3D scene scripts
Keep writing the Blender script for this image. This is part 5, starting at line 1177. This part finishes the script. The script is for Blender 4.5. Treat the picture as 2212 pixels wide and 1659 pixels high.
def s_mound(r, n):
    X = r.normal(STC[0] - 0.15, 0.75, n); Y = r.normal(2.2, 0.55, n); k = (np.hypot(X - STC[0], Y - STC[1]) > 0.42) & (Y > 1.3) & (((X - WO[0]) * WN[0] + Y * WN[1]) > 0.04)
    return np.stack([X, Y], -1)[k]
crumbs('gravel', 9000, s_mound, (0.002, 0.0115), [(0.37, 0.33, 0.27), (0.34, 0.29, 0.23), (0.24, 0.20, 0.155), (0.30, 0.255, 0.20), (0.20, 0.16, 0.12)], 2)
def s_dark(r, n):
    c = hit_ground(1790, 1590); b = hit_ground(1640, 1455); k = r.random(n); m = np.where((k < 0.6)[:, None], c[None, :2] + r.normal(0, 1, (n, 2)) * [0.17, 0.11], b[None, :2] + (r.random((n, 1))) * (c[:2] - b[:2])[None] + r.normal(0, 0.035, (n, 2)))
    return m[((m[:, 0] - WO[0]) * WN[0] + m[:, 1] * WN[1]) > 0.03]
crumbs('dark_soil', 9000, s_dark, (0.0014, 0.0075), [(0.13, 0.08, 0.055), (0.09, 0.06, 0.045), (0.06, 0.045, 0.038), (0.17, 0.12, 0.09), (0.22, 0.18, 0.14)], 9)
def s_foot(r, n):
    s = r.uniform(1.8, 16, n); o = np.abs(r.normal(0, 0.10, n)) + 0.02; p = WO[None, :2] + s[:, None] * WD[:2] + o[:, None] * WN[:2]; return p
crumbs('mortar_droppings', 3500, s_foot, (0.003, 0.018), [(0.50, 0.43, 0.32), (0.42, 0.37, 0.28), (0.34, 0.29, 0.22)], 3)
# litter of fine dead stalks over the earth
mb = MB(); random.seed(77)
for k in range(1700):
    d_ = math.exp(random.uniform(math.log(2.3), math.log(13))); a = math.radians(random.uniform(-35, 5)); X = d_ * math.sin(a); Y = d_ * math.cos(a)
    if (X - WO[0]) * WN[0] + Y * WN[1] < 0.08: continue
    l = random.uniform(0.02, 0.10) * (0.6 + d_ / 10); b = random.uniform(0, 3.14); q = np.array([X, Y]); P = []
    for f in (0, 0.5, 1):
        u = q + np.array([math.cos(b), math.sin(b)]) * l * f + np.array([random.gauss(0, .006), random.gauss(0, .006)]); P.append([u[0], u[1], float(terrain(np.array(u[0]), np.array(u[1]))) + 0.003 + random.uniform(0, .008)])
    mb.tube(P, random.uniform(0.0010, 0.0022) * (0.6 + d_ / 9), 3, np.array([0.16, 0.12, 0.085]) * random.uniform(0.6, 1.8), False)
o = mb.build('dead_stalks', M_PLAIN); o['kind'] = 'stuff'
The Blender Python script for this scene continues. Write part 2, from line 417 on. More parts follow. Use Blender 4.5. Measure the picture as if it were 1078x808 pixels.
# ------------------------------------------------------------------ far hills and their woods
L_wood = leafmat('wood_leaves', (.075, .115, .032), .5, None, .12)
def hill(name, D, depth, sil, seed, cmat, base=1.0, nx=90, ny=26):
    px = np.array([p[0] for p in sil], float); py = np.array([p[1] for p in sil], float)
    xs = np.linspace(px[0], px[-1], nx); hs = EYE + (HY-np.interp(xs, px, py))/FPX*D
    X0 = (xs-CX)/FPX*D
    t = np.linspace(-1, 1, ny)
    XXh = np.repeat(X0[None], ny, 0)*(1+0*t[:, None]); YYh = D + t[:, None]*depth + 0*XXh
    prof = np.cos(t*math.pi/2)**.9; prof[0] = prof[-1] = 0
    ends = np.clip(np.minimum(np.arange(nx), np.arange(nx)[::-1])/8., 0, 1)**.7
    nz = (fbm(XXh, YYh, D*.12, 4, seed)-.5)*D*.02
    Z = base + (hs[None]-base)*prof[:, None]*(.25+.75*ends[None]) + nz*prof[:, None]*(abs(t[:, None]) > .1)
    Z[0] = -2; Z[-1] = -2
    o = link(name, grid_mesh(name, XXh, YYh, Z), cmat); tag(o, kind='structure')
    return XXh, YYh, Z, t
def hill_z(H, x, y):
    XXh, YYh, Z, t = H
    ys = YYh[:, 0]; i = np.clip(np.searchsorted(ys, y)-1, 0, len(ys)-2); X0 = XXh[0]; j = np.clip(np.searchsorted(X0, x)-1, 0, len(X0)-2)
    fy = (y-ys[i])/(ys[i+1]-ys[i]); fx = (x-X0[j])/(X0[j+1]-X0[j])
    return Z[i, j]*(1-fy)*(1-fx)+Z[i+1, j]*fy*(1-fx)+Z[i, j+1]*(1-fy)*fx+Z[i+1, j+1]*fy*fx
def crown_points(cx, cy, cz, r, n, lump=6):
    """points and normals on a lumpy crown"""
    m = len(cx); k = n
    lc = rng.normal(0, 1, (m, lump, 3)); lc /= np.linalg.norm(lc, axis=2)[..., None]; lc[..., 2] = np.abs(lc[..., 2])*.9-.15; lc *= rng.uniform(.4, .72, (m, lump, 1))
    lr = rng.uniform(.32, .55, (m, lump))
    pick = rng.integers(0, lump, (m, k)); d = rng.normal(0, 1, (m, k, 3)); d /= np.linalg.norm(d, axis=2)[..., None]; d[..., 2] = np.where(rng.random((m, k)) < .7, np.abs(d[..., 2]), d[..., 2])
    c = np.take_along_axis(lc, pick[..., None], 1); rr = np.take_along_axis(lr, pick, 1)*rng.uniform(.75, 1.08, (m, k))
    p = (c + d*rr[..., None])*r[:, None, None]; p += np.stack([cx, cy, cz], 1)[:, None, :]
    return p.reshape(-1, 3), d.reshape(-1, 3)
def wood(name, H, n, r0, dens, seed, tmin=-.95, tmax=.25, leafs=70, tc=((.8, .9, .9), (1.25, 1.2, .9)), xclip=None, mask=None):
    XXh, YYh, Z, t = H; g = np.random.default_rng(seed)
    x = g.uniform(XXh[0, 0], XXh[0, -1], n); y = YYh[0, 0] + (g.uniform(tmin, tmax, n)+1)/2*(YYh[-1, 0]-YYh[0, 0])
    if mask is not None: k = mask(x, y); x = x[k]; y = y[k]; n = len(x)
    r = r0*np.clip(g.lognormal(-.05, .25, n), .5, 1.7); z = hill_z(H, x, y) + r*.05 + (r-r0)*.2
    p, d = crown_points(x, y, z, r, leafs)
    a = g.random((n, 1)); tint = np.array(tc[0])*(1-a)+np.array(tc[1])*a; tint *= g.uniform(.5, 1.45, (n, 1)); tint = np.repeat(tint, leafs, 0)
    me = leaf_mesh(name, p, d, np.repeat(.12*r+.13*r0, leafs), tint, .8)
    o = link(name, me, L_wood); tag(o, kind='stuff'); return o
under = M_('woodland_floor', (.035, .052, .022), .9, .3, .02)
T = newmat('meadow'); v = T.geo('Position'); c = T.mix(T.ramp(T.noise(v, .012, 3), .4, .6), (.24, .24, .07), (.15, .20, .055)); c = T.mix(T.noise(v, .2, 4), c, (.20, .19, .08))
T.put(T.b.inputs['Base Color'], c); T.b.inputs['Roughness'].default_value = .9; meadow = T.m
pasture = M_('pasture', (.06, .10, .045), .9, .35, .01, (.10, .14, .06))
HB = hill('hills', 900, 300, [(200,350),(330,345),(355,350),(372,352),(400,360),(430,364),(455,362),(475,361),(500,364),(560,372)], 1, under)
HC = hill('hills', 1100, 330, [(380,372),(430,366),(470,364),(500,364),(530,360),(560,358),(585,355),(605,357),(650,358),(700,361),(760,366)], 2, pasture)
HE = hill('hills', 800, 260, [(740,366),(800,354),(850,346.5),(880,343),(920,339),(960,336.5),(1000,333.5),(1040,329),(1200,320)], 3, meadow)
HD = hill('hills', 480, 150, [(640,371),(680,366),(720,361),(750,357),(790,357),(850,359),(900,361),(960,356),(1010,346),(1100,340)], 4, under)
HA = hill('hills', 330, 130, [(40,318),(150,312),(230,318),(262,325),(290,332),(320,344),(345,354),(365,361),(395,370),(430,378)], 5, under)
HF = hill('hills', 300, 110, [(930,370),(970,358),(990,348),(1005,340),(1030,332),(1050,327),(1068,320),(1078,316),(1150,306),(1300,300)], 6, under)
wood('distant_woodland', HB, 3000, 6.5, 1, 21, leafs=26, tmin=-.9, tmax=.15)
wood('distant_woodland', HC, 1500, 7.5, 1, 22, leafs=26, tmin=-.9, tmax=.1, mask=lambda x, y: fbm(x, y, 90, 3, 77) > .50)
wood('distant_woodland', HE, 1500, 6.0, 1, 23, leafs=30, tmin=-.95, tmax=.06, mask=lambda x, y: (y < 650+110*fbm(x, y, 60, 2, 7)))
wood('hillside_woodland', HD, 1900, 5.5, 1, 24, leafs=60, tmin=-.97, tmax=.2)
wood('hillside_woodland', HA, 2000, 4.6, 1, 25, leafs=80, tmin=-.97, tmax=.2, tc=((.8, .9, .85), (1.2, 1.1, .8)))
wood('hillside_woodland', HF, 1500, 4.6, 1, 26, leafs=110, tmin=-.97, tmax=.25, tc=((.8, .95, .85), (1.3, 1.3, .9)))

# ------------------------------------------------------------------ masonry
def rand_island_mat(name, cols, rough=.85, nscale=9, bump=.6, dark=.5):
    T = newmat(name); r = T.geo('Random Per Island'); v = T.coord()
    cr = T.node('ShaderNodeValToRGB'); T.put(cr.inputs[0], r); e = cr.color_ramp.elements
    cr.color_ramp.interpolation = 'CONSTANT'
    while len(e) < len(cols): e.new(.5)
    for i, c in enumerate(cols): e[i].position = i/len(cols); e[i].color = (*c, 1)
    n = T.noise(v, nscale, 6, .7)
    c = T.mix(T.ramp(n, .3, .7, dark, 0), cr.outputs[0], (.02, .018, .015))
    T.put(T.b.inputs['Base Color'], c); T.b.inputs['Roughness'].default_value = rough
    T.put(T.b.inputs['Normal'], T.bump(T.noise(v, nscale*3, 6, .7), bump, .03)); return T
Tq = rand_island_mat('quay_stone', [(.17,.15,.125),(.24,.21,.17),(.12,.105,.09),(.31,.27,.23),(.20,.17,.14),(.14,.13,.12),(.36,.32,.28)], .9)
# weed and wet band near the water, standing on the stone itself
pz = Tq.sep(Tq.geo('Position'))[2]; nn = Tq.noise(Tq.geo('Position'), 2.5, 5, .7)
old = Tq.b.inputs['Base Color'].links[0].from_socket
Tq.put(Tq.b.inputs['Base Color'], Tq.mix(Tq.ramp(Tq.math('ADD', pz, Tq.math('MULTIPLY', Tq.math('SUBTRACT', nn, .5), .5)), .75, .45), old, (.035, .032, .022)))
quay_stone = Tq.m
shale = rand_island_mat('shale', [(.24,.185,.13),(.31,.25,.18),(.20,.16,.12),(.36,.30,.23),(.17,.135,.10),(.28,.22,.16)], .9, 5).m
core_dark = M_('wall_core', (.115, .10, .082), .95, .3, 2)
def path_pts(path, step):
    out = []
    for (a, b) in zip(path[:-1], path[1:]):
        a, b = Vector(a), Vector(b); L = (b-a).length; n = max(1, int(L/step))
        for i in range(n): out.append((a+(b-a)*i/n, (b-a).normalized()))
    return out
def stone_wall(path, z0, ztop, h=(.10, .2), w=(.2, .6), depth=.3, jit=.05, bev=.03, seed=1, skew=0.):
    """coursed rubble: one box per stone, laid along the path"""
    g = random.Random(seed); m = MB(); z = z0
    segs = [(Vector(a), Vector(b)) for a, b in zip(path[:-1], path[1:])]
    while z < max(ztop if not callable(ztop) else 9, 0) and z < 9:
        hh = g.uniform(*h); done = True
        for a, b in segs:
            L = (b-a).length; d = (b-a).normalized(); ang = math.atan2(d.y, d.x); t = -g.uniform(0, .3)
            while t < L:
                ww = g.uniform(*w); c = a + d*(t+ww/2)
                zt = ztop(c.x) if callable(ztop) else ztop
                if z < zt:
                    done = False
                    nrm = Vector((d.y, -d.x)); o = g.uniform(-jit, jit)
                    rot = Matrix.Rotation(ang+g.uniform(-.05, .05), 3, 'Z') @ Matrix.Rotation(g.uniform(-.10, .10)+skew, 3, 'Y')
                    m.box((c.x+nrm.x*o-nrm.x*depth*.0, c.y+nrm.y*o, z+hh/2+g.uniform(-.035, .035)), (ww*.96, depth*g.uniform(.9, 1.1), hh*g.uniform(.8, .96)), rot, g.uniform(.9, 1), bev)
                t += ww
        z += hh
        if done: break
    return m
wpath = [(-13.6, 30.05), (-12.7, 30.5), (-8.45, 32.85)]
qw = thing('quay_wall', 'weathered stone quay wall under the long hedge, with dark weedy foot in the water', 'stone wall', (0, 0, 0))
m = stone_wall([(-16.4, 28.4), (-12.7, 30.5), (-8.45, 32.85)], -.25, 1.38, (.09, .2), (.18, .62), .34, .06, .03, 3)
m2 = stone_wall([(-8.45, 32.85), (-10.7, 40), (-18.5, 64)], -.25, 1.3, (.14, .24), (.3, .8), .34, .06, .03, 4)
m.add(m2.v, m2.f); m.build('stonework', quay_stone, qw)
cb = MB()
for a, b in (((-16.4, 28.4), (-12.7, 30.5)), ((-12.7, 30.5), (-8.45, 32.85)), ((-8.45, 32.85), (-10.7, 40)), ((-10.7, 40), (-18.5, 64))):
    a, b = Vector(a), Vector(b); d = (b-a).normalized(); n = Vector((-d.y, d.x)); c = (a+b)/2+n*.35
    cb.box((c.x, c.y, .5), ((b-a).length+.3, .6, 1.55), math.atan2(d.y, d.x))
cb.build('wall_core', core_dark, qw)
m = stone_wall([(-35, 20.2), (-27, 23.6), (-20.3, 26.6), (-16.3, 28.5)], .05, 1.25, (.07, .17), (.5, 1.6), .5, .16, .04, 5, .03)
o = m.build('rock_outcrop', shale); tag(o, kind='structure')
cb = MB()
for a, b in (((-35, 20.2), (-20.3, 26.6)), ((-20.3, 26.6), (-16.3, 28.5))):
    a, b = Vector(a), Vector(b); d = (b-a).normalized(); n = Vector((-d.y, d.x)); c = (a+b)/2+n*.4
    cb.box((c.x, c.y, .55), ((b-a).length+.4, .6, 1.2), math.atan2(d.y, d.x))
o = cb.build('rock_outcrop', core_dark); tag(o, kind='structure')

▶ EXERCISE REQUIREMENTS
What is the number of lines in the listing above that contain the string "picture"? Give only the number.

▶ SOLUTION TO THE EXERCISE
2